International Criminal Court (ICC) Prosecutor Karim A. A. Khan announced Monday that he applied for arrest warrants against Israeli PM Benjamin Netanyahu and Defense Minister Yoav Gallant, as well as senior Hamas leaders, for crimes against humanity committed during the Israel-Hamas War. The officials face various crimes against humanity and war crimes charges under the Rome Statute.
In unveiling the charges against Israel’s PM and defense minister, Khan said “Israel has intentionally and systematically deprived the civilian population in all parts of Gaza of objects indispensable to human survival” by imposing a “total siege” on Gaza on October 8 and restricting the flow of necessities through border crossings. The prosecutor alleged that Netanyahu and Gallant intend to use “starvation as a method of war” to “eliminate Hamas … secure the return of the hostages which Hamas has abducted and … collectively punish the civilian population of Gaza, whom they perceived as a threat to Israel.”
Gallant announced on October 9 that he ordered a “complete siege” on Gaza and that Israeli forces were fighting “human animals.” The siege included a total blockade of food, water, and electricity.
The charges against Netanyahu and Gallant include:
- Starvation of civilians as a method of warfare as a war crime;
- Wilfully causing great suffering, or serious injury to body or health, or cruel treatment as a war crime;
- Wilful killing or Murder as a war crime;
- Intentionally directing attacks against a civilian population as a war crime;
- Extermination and/or murder, including in the context of deaths caused by starvation, as a crime against humanity;
- Persecution as a crime against humanity; and
- Other inhumane acts as crimes against humanity.
About 35,000 Gazans have been killed since the start of Israel’s military operations, according to Gaza’s health ministry.
Khan also seeks the arrest of Hamas leader Yahya Sinwar, Commander-in-Chief Mohammed Deif, and political head Ismail Haniyeh over multiple war crimes and crimes against humanity committed during and following the October 7 attacks in Israel, which the prosecutor says the three planned, resulting in the killings of hundreds of civillians. Khan also stated there were reasonable grounds to believe that Hamas’s hostages taken during the October 7 attacks have been subjected to “inhumane conditions,” including instances of sexual violence and rape.
The prosecutor accused the three of:
- Extermination as a crime against humanity;
- Murder as a crime against humanity;
- Taking hostages as a war crime;
- Rape and sexual violence as a crime against humanity and war crime in the context of captivity;
- Torture as a crime against humanity in the context of captivity;
- Cruel treatment as a war crime in the context of captivity; and
- Outrages upon personal dignity as a war crime in the context of captivity.
A total of 1,139 people were killed during the October 7 attacks, and at least 245 people were taken hostage. Last week, Israel recovered the bodies of four hostages.

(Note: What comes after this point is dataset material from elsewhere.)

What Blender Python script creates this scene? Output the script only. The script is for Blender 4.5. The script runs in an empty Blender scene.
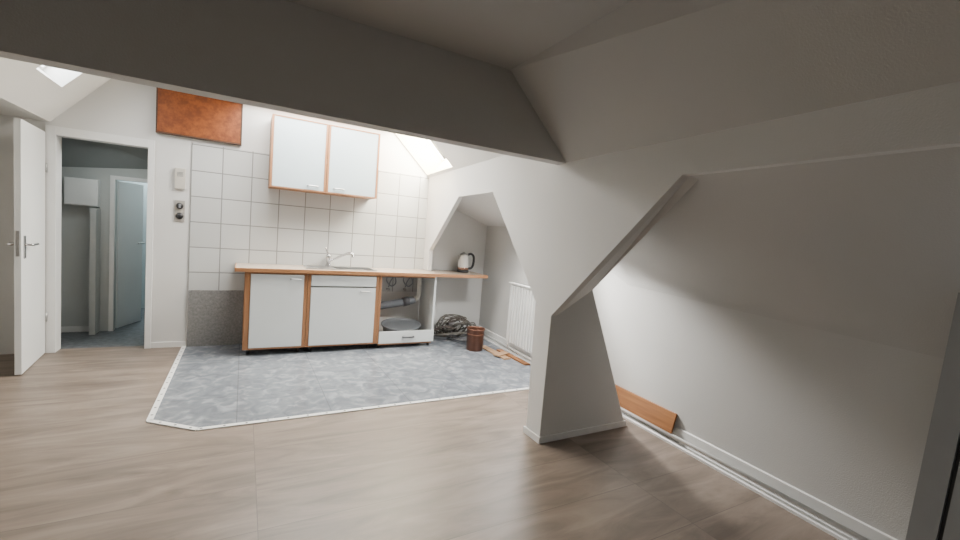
import bpy, bmesh, math, random
from mathutils import Vector, Matrix
random.seed(4)
COL = bpy.context.scene.collection

# ---------------------------------------------------------------- materials
def new_mat(name):
    m = bpy.data.materials.new(name); m.use_nodes = True
    nt = m.node_tree; b = nt.nodes['Principled BSDF']
    return m, nt, b
def pmat(name, col, rough=.5, metal=0.0, noise=0.0, nscale=8.0, bump=0.0, bscale=200.0, coat=0.0):
    m, nt, b = new_mat(name)
    b.inputs['Roughness'].default_value = rough
    b.inputs['Metallic'].default_value = metal
    b.inputs['Coat Weight'].default_value = coat
    tc = nt.nodes.new('ShaderNodeTexCoord')
    n = nt.nodes.new('ShaderNodeTexNoise'); n.inputs['Scale'].default_value = nscale; n.inputs['Detail'].default_value = 4
    nt.links.new(tc.outputs['Object'], n.inputs['Vector'])
    r = nt.nodes.new('ShaderNodeValToRGB')
    k0 = 1 - noise; k1 = 1 + noise
    r.color_ramp.elements[0].position = .3; r.color_ramp.elements[1].position = .7
    r.color_ramp.elements[0].color = (col[0]*k0, col[1]*k0, col[2]*k0, 1)
    r.color_ramp.elements[1].color = (min(1, col[0]*k1), min(1, col[1]*k1), min(1, col[2]*k1), 1)
    nt.links.new(n.outputs['Fac'], r.inputs['Fac']); nt.links.new(r.outputs['Color'], b.inputs['Base Color'])
    if bump > 0:
        n2 = nt.nodes.new('ShaderNodeTexNoise'); n2.inputs['Scale'].default_value = bscale; n2.inputs['Detail'].default_value = 3
        nt.links.new(tc.outputs['Object'], n2.inputs['Vector'])
        bp = nt.nodes.new('ShaderNodeBump'); bp.inputs['Strength'].default_value = bump; bp.inputs['Distance'].default_value = .004
        nt.links.new(n2.outputs['Fac'], bp.inputs['Height']); nt.links.new(bp.outputs['Normal'], b.inputs['Normal'])
    return m
def mathn(nt, op, a, b=None):
    n = nt.nodes.new('ShaderNodeMath'); n.operation = op
    for i, v in enumerate((a, b)):
        if v is None: continue
        if isinstance(v, (int, float)): n.inputs[i].default_value = v
        else: nt.links.new(v, n.inputs[i])
    return n.outputs[0]
def mixc(nt, fac, a, b):
    n = nt.nodes.new('ShaderNodeMix'); n.data_type = 'RGBA'
    if isinstance(fac, (int, float)): n.inputs[0].default_value = fac
    else: nt.links.new(fac, n.inputs[0])
    for i, v in ((6, a), (7, b)):
        if isinstance(v, tuple): n.inputs[i].default_value = (*v, 1)
        else: nt.links.new(v, n.inputs[i])
    return n.outputs[2]

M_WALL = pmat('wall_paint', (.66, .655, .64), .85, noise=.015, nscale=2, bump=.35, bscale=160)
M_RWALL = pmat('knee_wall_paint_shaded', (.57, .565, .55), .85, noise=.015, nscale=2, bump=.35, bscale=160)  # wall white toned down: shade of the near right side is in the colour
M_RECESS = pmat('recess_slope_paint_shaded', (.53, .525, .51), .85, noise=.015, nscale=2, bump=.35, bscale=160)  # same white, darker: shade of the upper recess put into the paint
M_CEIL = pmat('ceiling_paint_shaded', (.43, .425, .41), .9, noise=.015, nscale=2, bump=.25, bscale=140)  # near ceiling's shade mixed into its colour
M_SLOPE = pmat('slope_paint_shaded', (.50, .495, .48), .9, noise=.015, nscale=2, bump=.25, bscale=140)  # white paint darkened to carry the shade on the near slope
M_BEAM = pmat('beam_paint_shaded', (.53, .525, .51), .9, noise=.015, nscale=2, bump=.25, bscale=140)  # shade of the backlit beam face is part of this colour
M_CEILK = pmat('kitchen_ceiling_paint', (.74, .73, .70), .9, noise=.015, nscale=2, bump=.25, bscale=140)
M_TRIM = pmat('gloss_white_trim', (.76, .76, .75), .4, noise=.02)
M_DOOR = pmat('door_lacquer', (.76, .775, .77), .35, noise=.02, nscale=3)
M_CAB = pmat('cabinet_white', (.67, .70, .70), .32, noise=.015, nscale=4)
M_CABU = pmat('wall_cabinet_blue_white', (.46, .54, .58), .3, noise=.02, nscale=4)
M_CABIN = pmat('cabinet_inside', (.66, .65, .60), .5, noise=.02)
M_CHROME = pmat('chrome', (.58, .58, .59), .18, 1.0)
M_STEEL = pmat('brushed_steel', (.50, .50, .50), .32, 1.0, noise=.05, nscale=60)
M_BLACK = pmat('black_plastic', (.02, .02, .022), .45)
M_DARK = pmat('dark_grey_plastic', (.07, .07, .075), .5)
M_GREY = pmat('grey_plastic', (.20, .21, .23), .45, noise=.04)
M_PIPEG = pmat('waste_pipe_grey', (.12, .13, .145), .4, noise=.04)
M_CABLE = pmat('cable_grey', (.13, .12, .105), .5, noise=.1)
M_CABLE2 = pmat('cable_grey_brown', (.08, .065, .055), .5, noise=.1)
M_WPLAST = pmat('white_plastic', (.70, .67, .60), .4)
M_BIN = pmat('copper_brown', (.13, .055, .033), .38, metal=.5, noise=.2, nscale=12)
M_RAD = pmat('radiator_enamel', (.82, .82, .80), .3)
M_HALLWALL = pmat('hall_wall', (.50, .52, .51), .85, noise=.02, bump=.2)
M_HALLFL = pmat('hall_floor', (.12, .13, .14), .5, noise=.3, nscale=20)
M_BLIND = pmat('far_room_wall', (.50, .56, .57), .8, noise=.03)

def wood_mat(name, c0, c1, axis='X', rough=.45):
    m, nt, b = new_mat(name); b.inputs['Roughness'].default_value = rough
    tc = nt.nodes.new('ShaderNodeTexCoord'); mp = nt.nodes.new('ShaderNodeMapping')
    sc = {'X': (2, 30, 30), 'Y': (30, 2, 30), 'Z': (30, 30, 2)}[axis]
    mp.inputs['Scale'].default_value = sc
    nt.links.new(tc.outputs['Object'], mp.inputs['Vector'])
    n = nt.nodes.new('ShaderNodeTexNoise'); n.inputs['Scale'].default_value = 1.5; n.inputs['Detail'].default_value = 5
    nt.links.new(mp.outputs[0], n.inputs['Vector'])
    r = nt.nodes.new('ShaderNodeValToRGB'); r.color_ramp.elements[0].position = .3; r.color_ramp.elements[1].position = .72
    r.color_ramp.elements[0].color = (*c0, 1); r.color_ramp.elements[1].color = (*c1, 1)
    nt.links.new(n.outputs['Fac'], r.inputs['Fac']); nt.links.new(r.outputs['Color'], b.inputs['Base Color'])
    return m
M_WX = wood_mat('beech_edge_x', (.28, .13, .055), (.42, .20, .09), 'X')
M_WZ = wood_mat('beech_edge_z', (.25, .115, .05), (.36, .17, .078), 'Z')
M_WY = wood_mat('orange_pine', (.22, .09, .033), (.33, .145, .055), 'Y')
M_TAN = wood_mat('tan_pine', (.30, .18, .10), (.42, .27, .155), 'Y')
M_REVEAL = wood_mat('pine_reveal', (.80, .73, .56), (.86, .80, .63), 'Y')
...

Israeli Foreign Minister Israel Katz strenuously objected to Khan’s application, calling the proposed warrant an “outrageous decision” and an “unrestrained frontal assault on the victims of October 7th and our 128 hostages in Gaza.” Katz also announced:
I have instructed the immediate establishment of a special command center at the Foreign Ministry, with all professional entities, aimed at fighting against the decision intended primarily to shackle Israel’s hands and prevent it from exercising its right to self-defense.
The FM defiantly concluded, “No power in the world will prevent us from bringing back all our hostages and toppling the Hamas terror regime.”
The head of the UN food program warned of famine in northern Gaza earlier this month, as UN officials like Secretary-General António Guterres and Human Rights Special Rapporteur Volker Türk urged Israel to call off an imminent full-scale invasion of Rafah, where 1.3 million Palestinians are taking shelter.
The International Court of Justice (ICJ), a separate court under the auspices of the UN, previously imposed provisional measures against Israel in January, directing officials to avoid breaches of the Genocide Convention. The court expended those measures in March, ordering Israel to allow the “unhindered” flow of humanitarian aid into Gaza.
The ICC will now take up Khan’s requests for warrants and consider whether to grant them.